The 2015 general election, and electoral politics further afield, have dominated much of the last few months. As various political parties clamour for our attention, hoping we might grant “permission” to lay hands on the mechanisms of governance, it can be difficult at times to get below this surface noise and enquire with greater clarity into the broader reality of the contemporary state. What holds such a configuration in place? And how can we define and scrutinise its composition; its logic, manifestations, institutions and boundaries?
Disciplinary mechanisms bombard us from all sides, forming borders across territories, bodies and forms of life, wherein a cruel game of accusatory agency is staged, plays out, unfolds: the cult of work, enforced by ritual humiliation at the jobcentre; the housing crisis, micromanaged by local councils whose housing offices place unlawful barriers between people and their homes; the National Health Service, which moulds and punishes psyches deemed unproductive and/or subversive; the Border Agency regime that brutalises migrants who have often simply followed the trail of inherited dispossession back to the colonial heartland – many subjected to indefinite detention and deportation without access to care and support; and the police, always on hand to ensure total violent compliance to prevent a “Breach of the Peace”.
Beyond the immediate encounter with the nation-state, we can broaden the sense of our subjectification under the influence of numerous discursive or institutional tendencies and structures, themselves often emergent via social and cultural reproduction. Oppression has a way of finding roots in many structures and (sub)cultures, even those formed in opposition – and we include here organisations and movements that seek to define themselves as progressive or alternative. Consideration must be given to the distinct formations of differential modes of thought and being, as the concerns with statehood and subjectification are equally apparent across often smaller or more nuanced ‘proto-states’ of differing scales and magnitude; wherein oppression takes on different qualities and appearances; the party form, patriarchy, misogyny – how often we see these qualities emerge beneath the banners of the alternative.
Not only are we confronted with boundless configurations, we also face the similarly abundant conceptions of establishment, especially with forces such as the UK state: long, bloody histories of conquest, colonialism and oppression – and all the guises these have worn. If we wish to articulate our opposition to the everyday imposition of state oppression, we may be in a stronger position in considering its composition not as edifice, but rather as a logic.
The contemporary UK state provides effective management on behalf of capital, instituting strict frameworks of private property – not to mention the reproduction of racism, misogyny, heteronormativity and other violences – and implementing heavy discipline upon its subjects, including in areas of colonial rule. As capital attempts to navigate new horizons beyond the limits it encounters in its endless quest for accumulation, so the state’s logic and representation must adapt to serve and survive beneath this force: after another boom-bust cycle almost seven years ago, “austerity” was the lie given to the process of devaluing the UK working class to poverty wages and, through the coalition government’s Big Society ideals, the state has been willing to outsource some of its less desirable affordances onto already struggling community enterprises, justifying this with the language of responsibility, civil society and efficiency.

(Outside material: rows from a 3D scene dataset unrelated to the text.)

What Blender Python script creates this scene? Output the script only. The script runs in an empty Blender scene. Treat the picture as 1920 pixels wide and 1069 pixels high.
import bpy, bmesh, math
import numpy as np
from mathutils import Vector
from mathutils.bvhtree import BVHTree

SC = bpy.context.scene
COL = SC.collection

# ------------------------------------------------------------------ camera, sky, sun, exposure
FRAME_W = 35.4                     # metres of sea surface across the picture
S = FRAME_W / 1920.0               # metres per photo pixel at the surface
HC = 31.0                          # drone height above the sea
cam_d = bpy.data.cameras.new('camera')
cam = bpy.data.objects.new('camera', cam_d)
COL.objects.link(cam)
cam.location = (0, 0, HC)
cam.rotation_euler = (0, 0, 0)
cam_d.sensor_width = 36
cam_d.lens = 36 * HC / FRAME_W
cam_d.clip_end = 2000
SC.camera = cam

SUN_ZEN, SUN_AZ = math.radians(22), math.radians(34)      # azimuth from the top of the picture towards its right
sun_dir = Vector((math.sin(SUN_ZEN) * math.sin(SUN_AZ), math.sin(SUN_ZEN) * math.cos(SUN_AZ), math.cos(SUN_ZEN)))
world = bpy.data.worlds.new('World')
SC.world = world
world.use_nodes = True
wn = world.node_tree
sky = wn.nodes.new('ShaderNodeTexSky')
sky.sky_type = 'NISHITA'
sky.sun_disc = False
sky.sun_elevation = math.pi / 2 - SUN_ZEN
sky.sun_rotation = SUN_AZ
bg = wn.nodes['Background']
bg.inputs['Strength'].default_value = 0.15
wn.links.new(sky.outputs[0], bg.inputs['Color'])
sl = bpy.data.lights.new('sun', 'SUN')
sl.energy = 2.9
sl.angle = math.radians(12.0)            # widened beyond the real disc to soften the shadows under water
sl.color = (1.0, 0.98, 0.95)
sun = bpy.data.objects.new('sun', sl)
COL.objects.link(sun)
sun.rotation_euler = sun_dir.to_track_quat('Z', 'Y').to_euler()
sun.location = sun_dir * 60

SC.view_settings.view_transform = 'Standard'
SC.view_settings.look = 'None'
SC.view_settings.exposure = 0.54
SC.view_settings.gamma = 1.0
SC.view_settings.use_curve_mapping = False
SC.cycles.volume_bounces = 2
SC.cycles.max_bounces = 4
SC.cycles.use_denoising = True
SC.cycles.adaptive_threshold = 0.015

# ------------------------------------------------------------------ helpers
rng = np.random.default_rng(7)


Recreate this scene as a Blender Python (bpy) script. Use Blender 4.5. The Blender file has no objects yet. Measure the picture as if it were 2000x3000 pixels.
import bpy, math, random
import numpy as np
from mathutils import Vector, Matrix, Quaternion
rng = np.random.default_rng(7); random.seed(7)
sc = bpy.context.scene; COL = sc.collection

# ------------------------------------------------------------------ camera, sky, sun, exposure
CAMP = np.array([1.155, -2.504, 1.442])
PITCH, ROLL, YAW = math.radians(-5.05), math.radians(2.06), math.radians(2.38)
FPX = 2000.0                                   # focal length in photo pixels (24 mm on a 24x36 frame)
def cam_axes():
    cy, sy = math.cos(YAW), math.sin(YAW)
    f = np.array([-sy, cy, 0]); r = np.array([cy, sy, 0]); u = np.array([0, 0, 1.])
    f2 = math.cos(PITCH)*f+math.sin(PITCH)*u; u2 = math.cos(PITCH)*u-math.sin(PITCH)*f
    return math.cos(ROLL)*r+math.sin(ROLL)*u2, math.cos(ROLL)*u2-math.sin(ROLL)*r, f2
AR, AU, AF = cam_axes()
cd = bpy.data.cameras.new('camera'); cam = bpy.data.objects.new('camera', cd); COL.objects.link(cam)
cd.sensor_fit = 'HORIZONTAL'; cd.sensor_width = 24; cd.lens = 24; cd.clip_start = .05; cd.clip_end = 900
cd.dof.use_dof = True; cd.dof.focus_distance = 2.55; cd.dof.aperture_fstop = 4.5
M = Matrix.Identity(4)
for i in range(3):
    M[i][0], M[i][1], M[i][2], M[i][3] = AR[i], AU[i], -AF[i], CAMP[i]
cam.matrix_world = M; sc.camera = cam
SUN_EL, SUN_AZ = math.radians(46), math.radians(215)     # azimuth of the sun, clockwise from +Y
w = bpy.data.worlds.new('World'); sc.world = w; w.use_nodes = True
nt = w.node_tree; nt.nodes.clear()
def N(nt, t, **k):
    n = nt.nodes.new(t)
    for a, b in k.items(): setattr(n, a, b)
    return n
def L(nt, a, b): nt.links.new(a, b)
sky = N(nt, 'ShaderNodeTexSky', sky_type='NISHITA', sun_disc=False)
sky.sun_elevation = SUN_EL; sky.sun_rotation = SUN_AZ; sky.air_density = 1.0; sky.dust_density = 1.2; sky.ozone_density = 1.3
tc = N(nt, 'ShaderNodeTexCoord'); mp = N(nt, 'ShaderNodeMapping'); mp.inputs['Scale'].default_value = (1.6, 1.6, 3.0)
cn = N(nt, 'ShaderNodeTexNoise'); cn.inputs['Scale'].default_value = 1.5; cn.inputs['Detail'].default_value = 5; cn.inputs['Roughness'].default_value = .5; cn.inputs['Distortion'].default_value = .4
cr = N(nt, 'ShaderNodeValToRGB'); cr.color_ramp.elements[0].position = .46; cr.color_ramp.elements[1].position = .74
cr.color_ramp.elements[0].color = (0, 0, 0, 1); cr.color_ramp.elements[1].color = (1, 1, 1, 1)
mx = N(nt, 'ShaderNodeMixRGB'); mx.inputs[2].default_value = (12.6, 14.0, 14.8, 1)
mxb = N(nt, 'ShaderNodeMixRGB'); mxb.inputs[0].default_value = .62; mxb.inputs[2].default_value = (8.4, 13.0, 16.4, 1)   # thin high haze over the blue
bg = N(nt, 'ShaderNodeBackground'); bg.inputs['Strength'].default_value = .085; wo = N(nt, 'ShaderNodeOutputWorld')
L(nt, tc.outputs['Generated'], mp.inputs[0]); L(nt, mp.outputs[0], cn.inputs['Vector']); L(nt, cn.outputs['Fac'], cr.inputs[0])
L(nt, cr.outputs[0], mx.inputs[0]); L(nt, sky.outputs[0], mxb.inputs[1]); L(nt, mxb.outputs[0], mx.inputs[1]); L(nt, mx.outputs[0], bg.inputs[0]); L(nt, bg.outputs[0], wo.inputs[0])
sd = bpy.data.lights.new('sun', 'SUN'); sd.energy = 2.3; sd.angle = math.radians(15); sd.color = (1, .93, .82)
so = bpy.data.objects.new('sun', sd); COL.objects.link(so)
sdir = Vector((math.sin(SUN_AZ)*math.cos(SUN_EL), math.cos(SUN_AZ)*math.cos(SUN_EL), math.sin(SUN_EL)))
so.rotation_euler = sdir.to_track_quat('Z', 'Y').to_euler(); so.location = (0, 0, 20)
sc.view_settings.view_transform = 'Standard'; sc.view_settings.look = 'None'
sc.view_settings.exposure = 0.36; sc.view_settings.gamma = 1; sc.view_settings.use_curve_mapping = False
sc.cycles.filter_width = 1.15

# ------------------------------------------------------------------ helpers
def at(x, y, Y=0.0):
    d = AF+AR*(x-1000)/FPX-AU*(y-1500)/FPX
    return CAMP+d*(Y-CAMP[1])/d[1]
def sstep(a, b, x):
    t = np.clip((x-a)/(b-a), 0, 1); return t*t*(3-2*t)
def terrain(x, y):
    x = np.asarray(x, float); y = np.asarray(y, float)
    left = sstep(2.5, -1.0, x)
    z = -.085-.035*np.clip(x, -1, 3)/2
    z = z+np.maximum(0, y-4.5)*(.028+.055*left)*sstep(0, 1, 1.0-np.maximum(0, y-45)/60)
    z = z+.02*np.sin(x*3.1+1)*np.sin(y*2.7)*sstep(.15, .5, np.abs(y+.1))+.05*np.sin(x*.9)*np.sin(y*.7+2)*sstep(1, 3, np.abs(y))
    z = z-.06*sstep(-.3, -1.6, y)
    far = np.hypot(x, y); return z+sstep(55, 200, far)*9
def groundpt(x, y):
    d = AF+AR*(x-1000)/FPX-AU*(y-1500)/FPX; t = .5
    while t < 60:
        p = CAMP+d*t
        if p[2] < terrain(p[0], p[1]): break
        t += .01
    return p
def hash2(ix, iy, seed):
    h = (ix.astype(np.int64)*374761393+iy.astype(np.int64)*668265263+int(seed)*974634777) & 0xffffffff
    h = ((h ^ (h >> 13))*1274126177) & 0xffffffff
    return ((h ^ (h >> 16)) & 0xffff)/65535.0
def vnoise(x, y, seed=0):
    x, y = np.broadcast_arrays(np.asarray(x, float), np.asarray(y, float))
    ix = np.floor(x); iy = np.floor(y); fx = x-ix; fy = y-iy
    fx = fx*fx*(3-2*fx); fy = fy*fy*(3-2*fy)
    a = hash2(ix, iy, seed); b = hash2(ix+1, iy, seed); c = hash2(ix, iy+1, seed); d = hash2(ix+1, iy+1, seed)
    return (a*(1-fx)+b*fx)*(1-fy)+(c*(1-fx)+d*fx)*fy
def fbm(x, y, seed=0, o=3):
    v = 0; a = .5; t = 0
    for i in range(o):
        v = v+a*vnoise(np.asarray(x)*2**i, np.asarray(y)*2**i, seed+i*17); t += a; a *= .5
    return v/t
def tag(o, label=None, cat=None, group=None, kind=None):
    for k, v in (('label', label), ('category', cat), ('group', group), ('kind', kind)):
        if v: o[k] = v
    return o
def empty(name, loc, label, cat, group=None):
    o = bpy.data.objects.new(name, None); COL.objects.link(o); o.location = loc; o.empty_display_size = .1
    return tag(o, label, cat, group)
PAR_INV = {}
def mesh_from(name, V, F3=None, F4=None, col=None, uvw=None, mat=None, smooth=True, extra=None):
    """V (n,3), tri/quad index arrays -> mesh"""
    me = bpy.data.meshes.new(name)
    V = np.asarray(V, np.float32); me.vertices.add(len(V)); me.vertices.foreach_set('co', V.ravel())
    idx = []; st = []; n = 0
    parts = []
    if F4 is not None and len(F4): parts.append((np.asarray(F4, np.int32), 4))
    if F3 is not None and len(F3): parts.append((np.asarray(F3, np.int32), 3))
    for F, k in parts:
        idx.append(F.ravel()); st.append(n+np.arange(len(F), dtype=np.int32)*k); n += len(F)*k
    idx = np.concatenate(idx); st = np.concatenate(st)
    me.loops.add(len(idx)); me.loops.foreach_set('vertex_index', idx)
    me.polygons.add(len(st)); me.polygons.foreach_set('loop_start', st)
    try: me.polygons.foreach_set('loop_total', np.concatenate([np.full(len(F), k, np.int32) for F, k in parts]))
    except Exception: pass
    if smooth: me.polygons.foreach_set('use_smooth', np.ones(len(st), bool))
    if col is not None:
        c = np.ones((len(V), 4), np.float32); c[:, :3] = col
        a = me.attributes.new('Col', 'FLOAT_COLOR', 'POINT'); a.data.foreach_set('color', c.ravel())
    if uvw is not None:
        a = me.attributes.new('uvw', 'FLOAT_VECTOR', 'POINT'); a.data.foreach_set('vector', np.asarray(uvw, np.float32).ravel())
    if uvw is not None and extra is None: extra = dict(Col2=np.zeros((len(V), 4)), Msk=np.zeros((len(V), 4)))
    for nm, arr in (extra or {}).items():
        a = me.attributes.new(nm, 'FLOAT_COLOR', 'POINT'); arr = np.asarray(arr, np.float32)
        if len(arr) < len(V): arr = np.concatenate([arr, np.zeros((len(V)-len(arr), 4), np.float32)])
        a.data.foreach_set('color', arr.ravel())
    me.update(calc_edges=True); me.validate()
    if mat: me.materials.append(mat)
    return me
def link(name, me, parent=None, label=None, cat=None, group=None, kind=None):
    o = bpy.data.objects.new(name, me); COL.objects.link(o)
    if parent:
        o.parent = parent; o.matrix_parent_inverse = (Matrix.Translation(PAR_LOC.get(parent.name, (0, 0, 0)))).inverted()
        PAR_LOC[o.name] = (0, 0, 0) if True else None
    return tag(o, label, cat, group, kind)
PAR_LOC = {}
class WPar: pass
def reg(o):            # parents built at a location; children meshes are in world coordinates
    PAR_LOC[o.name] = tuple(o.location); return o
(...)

The solutions are apparent, and as many state provisions attached to notions of welfare – itself a vestige from the previous limits of capitalism – evaporate, people are coming together to attempt to reimagine production beyond, or beneath, the state. We can see examples scattered across the globe, from the health services provided by volunteers in Greece during the imposition of their harshest cuts, to the collective organising in response to Hurricane Sandy. Closer to home, a growing number of groups and individuals are working together to provide a more fervent culture of care across London. The desire to counter the logic of the big states – capital’s states; nation states – was perhaps best articulated by Aut Omnia, a member of the Out of the Woods collective at a public discussion earlier this year who, paraphrasing Frantz Fanon’s work on colonialism, suggested: “We shouldn’t be interested in ending the state, but rather the end of the world in which the state makes sense.”